During our annual security review I was reminded of an incident earlier this year where we received a threat to our organizations web server. It was over a organization policy and threatened to DDoS our site. Fortunately, nothing bad came of it and it turned out to be an empty threat. However, we still notified the CIO, CSO, and CEO and our hosting provider immediately who applauded our response. Due to the nature of our organization(in education) the preemptive response involved many people including coordination with local law enforcement.
Even though our response was plenty for an empty threat it is making me realize how little attack planning the web app has undergone. Right now the setup is:
- A Linode VPS that is not behind the enterprise firewall (there's a long story behind this that isn't worth explaining)
- a PostgreSQL DB on the same server that only allows local connections
- a Nginx server that we are currently following best practices to secure [1]
- SSH access that we are migrating to certificate authentication
- A backup VPS that has all the latest server settings and just needs the latest version of code pushed and database settings migrated (Right now used as a test server but also envisioned as a georedundancy option)

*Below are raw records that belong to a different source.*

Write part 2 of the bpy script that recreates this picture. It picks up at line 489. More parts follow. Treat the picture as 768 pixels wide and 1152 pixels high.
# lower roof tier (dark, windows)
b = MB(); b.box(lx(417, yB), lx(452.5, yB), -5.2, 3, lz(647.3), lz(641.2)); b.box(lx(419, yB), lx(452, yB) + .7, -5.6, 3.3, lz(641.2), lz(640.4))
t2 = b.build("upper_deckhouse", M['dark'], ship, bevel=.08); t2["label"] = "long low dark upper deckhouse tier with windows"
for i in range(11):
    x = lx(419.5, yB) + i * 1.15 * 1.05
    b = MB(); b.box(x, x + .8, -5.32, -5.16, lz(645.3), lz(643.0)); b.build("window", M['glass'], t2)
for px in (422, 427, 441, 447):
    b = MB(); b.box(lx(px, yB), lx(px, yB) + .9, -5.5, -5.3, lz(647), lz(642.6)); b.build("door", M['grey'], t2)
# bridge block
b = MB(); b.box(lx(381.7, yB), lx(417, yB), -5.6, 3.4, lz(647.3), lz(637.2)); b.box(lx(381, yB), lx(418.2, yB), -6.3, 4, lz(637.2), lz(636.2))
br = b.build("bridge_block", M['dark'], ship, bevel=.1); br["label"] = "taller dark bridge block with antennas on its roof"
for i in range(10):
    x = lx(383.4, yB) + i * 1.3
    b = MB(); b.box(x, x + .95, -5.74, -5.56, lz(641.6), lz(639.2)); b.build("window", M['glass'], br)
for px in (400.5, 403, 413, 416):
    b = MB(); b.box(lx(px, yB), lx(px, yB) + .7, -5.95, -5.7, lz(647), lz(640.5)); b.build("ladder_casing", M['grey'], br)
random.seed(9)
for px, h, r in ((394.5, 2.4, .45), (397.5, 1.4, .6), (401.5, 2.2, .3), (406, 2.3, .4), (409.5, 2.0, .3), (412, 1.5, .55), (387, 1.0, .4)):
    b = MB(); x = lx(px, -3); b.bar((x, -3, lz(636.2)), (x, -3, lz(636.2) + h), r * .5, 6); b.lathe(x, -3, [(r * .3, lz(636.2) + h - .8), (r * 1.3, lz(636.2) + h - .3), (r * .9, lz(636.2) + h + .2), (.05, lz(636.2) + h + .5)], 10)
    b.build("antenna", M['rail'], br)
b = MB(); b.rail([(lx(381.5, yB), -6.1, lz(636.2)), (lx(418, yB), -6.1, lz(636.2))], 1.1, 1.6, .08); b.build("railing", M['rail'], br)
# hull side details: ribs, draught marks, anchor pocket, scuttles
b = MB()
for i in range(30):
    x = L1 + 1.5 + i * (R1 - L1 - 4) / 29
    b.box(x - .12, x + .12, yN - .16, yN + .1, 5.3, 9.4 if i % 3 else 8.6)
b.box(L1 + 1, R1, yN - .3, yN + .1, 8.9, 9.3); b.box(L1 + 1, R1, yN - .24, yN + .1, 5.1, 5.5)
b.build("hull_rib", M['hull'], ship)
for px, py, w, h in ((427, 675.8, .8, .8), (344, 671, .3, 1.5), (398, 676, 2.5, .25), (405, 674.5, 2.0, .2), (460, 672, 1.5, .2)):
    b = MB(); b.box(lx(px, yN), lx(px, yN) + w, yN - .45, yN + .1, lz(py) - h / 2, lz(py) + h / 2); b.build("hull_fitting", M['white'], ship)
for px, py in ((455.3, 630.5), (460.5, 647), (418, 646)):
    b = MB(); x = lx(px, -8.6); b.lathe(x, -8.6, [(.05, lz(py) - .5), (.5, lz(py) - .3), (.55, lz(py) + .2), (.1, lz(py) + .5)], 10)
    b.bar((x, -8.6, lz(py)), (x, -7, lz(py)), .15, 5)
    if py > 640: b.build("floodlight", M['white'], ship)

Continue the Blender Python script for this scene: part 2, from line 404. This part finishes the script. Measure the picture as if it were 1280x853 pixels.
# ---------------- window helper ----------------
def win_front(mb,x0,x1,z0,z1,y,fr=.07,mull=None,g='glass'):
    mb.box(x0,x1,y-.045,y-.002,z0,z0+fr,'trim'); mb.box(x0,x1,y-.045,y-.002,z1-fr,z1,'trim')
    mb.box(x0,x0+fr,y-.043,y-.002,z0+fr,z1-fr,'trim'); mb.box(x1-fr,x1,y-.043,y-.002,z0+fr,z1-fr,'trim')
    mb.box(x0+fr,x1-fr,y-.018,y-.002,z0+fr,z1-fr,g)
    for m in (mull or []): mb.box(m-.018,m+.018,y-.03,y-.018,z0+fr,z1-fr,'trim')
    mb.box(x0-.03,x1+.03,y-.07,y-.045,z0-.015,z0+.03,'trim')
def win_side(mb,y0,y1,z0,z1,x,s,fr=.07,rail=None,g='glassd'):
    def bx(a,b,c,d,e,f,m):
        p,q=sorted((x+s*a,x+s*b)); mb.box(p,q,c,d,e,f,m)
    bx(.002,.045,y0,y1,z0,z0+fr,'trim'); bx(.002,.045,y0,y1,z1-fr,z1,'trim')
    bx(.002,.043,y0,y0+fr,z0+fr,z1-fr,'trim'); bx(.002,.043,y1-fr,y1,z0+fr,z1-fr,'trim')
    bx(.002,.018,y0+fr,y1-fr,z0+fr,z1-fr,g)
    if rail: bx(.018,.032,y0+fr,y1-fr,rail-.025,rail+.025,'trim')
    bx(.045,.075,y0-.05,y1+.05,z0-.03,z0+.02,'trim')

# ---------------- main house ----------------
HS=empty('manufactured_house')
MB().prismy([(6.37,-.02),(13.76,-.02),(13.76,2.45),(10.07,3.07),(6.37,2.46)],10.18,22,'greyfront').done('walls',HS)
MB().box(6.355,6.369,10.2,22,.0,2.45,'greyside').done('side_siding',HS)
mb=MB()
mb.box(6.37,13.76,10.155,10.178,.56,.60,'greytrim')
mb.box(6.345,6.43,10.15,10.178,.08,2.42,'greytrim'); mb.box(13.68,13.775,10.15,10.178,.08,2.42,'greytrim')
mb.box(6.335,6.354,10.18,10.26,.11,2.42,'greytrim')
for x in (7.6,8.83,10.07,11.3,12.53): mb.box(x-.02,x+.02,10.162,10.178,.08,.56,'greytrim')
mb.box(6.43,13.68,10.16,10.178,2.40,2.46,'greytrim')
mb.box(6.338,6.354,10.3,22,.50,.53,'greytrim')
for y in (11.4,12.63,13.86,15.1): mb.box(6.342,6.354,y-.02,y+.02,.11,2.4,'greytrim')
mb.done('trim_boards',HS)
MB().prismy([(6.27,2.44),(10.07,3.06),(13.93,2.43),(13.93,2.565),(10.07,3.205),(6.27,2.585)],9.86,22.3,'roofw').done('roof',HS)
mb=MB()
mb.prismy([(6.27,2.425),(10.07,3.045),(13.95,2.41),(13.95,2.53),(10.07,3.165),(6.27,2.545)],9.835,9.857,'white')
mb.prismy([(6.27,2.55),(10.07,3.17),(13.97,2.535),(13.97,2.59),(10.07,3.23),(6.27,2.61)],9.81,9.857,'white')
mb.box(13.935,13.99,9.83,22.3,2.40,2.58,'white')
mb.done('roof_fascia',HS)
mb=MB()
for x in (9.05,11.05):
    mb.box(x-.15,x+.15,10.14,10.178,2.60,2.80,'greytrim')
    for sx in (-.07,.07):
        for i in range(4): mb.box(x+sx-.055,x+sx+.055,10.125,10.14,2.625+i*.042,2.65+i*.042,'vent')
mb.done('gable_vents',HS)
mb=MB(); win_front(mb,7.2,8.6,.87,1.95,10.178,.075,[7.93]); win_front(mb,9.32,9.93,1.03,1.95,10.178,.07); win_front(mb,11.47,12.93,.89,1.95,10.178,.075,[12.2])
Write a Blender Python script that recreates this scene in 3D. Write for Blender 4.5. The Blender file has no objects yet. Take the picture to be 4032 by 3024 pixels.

I guess my question can probably be boiled down to what other steps should I take to lock down my server as well as protect from DDoS? We would love to use Cloudflare Business with their DDoS protection, but we don't always need it and $200 a month is a bit steep for the organization. Do I even need this? Is there a solution that allows temporary DDoS protection? If not, what is the best way to maintain stability during/after an attack? Finally, what logging should be implemented so that we can assist law enforcement in the event an attack occurs?